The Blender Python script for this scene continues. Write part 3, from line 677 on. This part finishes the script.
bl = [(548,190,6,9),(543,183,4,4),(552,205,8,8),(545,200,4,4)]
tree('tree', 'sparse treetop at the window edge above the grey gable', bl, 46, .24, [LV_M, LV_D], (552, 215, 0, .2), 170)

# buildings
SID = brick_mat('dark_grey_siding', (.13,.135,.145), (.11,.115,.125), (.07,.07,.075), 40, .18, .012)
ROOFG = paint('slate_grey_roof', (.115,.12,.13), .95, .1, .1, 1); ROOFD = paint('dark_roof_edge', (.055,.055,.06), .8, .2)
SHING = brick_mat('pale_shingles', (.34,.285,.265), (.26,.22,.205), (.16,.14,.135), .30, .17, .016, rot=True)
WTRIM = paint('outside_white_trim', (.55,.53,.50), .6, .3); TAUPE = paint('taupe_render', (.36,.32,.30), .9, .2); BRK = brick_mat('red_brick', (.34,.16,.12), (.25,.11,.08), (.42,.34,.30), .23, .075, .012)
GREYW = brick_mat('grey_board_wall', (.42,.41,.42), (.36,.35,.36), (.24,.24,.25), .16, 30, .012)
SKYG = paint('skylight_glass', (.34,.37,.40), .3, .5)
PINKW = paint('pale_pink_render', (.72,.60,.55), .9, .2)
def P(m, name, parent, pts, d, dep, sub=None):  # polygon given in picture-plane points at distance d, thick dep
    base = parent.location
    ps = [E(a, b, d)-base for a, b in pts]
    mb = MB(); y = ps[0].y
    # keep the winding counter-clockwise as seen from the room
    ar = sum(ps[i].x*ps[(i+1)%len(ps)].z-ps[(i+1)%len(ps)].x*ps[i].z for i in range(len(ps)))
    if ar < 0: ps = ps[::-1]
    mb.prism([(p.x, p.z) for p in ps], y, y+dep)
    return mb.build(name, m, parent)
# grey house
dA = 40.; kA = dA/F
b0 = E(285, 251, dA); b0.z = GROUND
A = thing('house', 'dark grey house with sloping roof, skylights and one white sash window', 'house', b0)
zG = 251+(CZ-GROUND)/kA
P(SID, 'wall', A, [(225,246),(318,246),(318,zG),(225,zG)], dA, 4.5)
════
▸ PROBLEM TO SOLVE
Copy every line of the listing containing the string "from".

▸ WORKED SOLUTION
The Blender Python script for this scene continues. Write part 3, from line 677 on. This part finishes the script.
    # keep the winding counter-clockwise as seen from the room